* JOB
Print the first line of the material below and each line after it, exactly as written, ending with the line that contains "e = cr.color_ramp.elements;".

* SUPPLIED DATA
** begin **

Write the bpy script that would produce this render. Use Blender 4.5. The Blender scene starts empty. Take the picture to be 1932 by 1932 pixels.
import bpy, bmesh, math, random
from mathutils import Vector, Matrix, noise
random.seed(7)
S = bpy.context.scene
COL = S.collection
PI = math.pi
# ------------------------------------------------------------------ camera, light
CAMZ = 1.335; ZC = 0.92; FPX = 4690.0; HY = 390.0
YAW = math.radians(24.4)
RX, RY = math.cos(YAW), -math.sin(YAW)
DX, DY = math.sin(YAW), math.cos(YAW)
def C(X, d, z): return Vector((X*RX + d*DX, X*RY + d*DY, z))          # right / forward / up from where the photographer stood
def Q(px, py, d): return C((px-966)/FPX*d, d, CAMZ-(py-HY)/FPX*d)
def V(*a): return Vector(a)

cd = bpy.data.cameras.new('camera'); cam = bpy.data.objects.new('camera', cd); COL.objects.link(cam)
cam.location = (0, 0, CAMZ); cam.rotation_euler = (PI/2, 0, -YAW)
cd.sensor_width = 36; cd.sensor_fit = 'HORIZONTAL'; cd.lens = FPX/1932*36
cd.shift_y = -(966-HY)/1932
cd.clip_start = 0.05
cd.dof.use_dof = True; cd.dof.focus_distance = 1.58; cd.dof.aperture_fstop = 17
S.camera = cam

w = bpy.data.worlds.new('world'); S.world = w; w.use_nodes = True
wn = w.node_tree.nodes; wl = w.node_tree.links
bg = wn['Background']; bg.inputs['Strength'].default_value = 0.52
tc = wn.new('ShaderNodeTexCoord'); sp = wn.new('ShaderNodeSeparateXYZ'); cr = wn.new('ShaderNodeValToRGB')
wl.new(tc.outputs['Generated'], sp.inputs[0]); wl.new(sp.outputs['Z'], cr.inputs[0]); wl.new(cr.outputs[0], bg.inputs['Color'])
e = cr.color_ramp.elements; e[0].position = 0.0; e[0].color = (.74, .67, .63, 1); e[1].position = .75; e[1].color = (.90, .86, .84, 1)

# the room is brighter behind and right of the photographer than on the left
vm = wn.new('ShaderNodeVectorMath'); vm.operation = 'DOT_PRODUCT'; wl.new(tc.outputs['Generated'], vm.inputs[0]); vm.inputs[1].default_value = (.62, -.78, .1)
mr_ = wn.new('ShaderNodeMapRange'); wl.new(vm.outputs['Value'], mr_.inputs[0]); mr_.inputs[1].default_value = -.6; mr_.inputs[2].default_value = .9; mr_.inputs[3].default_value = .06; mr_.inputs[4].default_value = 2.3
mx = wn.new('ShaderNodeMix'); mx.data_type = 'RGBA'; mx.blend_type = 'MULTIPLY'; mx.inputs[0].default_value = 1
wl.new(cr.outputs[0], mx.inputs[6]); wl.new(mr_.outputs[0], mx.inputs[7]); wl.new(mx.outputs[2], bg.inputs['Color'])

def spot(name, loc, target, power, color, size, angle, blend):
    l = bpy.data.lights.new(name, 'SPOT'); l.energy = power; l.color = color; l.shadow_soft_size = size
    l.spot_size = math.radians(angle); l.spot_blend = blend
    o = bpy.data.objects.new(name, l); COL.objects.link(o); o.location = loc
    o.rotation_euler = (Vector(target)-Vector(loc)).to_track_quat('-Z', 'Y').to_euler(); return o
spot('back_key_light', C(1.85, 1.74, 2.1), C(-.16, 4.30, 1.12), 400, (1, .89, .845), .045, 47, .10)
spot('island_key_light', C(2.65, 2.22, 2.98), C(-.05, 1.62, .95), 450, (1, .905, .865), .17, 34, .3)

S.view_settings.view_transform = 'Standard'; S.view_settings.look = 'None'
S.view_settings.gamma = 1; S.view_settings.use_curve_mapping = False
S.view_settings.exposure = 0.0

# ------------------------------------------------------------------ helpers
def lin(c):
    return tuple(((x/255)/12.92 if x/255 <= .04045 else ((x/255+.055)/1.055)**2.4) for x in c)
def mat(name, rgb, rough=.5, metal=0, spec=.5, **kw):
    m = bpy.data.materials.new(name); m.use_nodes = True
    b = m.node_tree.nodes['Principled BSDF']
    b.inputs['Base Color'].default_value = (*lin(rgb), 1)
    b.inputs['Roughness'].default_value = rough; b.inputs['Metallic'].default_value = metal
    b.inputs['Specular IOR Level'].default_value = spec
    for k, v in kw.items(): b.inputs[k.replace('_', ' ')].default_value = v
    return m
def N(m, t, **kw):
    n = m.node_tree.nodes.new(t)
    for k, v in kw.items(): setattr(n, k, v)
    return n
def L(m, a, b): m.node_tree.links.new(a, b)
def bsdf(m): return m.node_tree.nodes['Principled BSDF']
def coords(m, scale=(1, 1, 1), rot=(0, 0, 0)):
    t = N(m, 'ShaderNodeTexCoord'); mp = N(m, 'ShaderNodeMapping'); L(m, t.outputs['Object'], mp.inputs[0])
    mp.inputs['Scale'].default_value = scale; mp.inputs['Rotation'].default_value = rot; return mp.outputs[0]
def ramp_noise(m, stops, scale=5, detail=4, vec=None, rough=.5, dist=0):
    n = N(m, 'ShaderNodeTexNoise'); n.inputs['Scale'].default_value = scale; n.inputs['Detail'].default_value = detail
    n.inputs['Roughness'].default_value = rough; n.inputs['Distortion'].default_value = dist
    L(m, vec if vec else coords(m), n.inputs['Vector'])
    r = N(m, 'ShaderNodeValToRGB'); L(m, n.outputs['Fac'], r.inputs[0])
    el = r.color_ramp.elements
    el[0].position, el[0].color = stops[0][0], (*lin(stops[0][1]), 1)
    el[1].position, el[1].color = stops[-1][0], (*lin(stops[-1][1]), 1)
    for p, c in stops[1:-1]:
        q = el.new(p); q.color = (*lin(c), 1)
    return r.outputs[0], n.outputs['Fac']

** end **

* SOLUTION TO THIS PROBLEM
Write the bpy script that would produce this render. Use Blender 4.5. The Blender scene starts empty. Take the picture to be 1932 by 1932 pixels.
import bpy, bmesh, math, random
from mathutils import Vector, Matrix, noise
random.seed(7)
S = bpy.context.scene
COL = S.collection
PI = math.pi
# ------------------------------------------------------------------ camera, light
CAMZ = 1.335; ZC = 0.92; FPX = 4690.0; HY = 390.0
YAW = math.radians(24.4)
RX, RY = math.cos(YAW), -math.sin(YAW)
DX, DY = math.sin(YAW), math.cos(YAW)
def C(X, d, z): return Vector((X*RX + d*DX, X*RY + d*DY, z))          # right / forward / up from where the photographer stood
def Q(px, py, d): return C((px-966)/FPX*d, d, CAMZ-(py-HY)/FPX*d)
def V(*a): return Vector(a)

cd = bpy.data.cameras.new('camera'); cam = bpy.data.objects.new('camera', cd); COL.objects.link(cam)
cam.location = (0, 0, CAMZ); cam.rotation_euler = (PI/2, 0, -YAW)
cd.sensor_width = 36; cd.sensor_fit = 'HORIZONTAL'; cd.lens = FPX/1932*36
cd.shift_y = -(966-HY)/1932
cd.clip_start = 0.05
cd.dof.use_dof = True; cd.dof.focus_distance = 1.58; cd.dof.aperture_fstop = 17
S.camera = cam

w = bpy.data.worlds.new('world'); S.world = w; w.use_nodes = True
wn = w.node_tree.nodes; wl = w.node_tree.links
bg = wn['Background']; bg.inputs['Strength'].default_value = 0.52
tc = wn.new('ShaderNodeTexCoord'); sp = wn.new('ShaderNodeSeparateXYZ'); cr = wn.new('ShaderNodeValToRGB')
wl.new(tc.outputs['Generated'], sp.inputs[0]); wl.new(sp.outputs['Z'], cr.inputs[0]); wl.new(cr.outputs[0], bg.inputs['Color'])
e = cr.color_ramp.elements; e[0].position = 0.0; e[0].color = (.74, .67, .63, 1); e[1].position = .75; e[1].color = (.90, .86, .84, 1)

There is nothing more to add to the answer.